Creed
Illustration: Leo Greenfield

BROKEN DOWN INTO ITS PUREST FORMS, good style tends to operate in two modes: duty and off-duty. Day and night. A wardrobe that divides itself according to purpose and energy. The jacket you reach for when meetings stack across the morning. The knit polo you shrug into before a late dinner. It’s a rhythm as old as tailoring itself. And the same rhythm applies to scent.

Fragrance, like clothing, communicates intention. We may say we wear it for ourselves. We do, of course. But it also has a way of signalling how we would like to move through the world, an ideal. Its effect is subtle yet persistent. A slow reveal rather than an announcement. Choosing the right fragrance for the right moment becomes a kind of personal editorial: a way of shaping the atmosphere of your day.

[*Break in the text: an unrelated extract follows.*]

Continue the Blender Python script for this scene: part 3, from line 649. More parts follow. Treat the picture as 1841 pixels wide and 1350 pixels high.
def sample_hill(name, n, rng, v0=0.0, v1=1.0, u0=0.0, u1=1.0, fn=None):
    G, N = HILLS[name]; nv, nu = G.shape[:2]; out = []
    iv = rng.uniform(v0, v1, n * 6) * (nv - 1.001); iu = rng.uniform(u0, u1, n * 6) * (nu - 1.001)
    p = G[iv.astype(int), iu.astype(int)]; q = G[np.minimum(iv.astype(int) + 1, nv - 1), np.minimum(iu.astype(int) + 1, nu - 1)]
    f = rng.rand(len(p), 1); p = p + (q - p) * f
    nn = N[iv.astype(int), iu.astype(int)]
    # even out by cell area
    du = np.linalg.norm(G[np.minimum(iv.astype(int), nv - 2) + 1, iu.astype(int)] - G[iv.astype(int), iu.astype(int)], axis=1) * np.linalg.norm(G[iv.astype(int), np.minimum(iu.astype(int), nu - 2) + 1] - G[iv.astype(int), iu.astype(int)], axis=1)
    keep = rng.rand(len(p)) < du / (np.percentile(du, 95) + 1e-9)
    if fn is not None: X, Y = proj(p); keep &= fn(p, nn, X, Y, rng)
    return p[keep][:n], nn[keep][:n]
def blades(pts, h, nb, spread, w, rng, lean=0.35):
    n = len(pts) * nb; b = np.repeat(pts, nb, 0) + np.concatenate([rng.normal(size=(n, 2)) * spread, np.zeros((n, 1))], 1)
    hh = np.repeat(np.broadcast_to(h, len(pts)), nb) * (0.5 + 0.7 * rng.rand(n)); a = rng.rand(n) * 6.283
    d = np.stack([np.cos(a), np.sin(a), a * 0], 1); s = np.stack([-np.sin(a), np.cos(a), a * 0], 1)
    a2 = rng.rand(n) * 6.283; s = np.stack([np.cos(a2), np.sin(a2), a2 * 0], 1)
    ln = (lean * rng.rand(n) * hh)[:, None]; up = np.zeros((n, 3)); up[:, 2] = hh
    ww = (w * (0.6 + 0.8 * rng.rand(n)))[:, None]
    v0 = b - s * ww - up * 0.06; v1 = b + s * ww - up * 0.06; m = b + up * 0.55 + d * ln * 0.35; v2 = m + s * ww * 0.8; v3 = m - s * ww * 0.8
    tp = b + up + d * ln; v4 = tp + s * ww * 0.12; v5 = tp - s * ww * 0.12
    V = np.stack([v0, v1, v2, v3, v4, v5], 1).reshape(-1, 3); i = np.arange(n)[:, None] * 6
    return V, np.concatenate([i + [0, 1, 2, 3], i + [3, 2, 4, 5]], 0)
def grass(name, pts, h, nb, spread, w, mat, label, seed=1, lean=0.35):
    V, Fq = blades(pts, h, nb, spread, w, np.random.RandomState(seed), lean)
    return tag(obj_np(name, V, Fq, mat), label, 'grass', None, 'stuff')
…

For more than two and a half centuries, French fragrance house Creed has worked within these precise spaces. Where scent wears as an extension of character rather than decoration. Founded in London in 1760 and now based in Paris, the house has always approached perfumery much like bespoke tailoring: material chosen with discernment, construction guided by lineage and touch rather than formula. Creations are blended using traditional infusion techniques preserved through generations, allowing natural ingredients to speak in full tone. The result is a style that feels lived-in, assured, and quietly resonant.

Silver Mountain Water by Creed. Illustration: Leo Greenfield

For daytime, when clarity is needed, something that conveys the crisp, clean lines of a tailored shirt is of the essence. A fragrance with presence, but one that stays taut and bright. Creed’s Silver Mountain Water hits that mark. Created in the mid-90s during a moment when minimalism dominated wardrobes (Jil Sander was the master of the white shirt) and architecture alike, the fragrance carries an alpine clarity. There’s an almost athletic purity to it. If a starched white shirt had a scent, this would be close.

Silver Mountain Water is built around a sparkling accord of bergamot and mandarin at the top. It opens cool and bright, like the first breath stepping outside in winter sun. But what makes it linger in the memory is the duo of green tea and blackcurrant. The tea lends a pale, silvery translucence, a quiet confidence. The blackcurrant seed adds slight depth and tang, suggesting movement rather than stillness. And threading through all this is a faint metallic edge, which has become its signature. An impression of cold water running over smooth stone.

This is the fragrance of work done well. Of mornings that begin early and proceed with intent. The man who wears it doesn’t rush. He keeps his desk clear. Drinks long black, or perhaps nothing until midday. Silver Mountain Water lifts the senses without intruding. It lets the wearer stay alert, present, without overwhelming the room. Think of it as the olfactory equivalent of sharp tailoring in pale grey or navy. Quiet. Precise. More felt than announced.

But daylight hours always lead somewhere. The inbox closes. Shirts loosen. The city changes temperature. And as it shifts, your fragrance should too.

Green Irish Tweed by Creed. Illustration: Leo Greenfield

If Silver Mountain Water is daylight cutting across glass, Green Irish Tweed is dusk settling over old stone upon the fields of Ireland’s West Country. It belongs to that timeless category of “elegant masculine” fragrances that need no introduction or trend cycle to justify their place. Originally composed in 1985, it has become a quiet icon of evening scent. Application feels like buttoning a jacket before stepping into the night. Purposeful, certain, slightly thrilling.

Where Silver Mountain Water is fresh, Green Irish Tweed is textured. It opens with violet leaf, cool, green, slightly mineral, evoking the sensation of walking through long grass after rain. Lemon verbena brightens it, a flash of gold against the green. But the heart sinks deeper, into iris and a restrained warmth of ambergris. The oakmoss and sandalwood in the base provide a slow, confident finish. It is smooth and tailored, with the easy sophistication of someone who doesn’t need to fill the silence to hold attention.

There’s often a temptation when choosing an evening fragrance to go loud. Smoke, spice, heavy woods. Something that dominates the room. But Green Irish Tweed works differently. It moves close to the skin and stays there, inviting proximity. The effect is considered. Intimate. The fragrance invites enquiring minds closer, rather than imposing.

If Silver Mountain Water belongs to the office, the café, the late afternoon run to an appointment, Green Irish Tweed finds its home at dinner tables and bars. Selecting one for day and one for night becomes less a matter of switching up the style and more a continuation of tone and refining the clarity of each moment. Silver Mountain Water respects the structure of the day’s work. Green Irish Tweed expands into the pleasures that follow once the work is done.

And perhaps that is the point. The choices we make in scent, as in clothing, reflect how we want to feel across the shifting tempo of time. Daylight can demand focus. Evening rewards ease. To navigate between the two requires awareness rather than excess. 

Of course, you can always be the minimalist who prefers to stay true to a singular method of expression. 

But it does make life that much more interesting when you can mark the passing of a moment with one bottle or the other.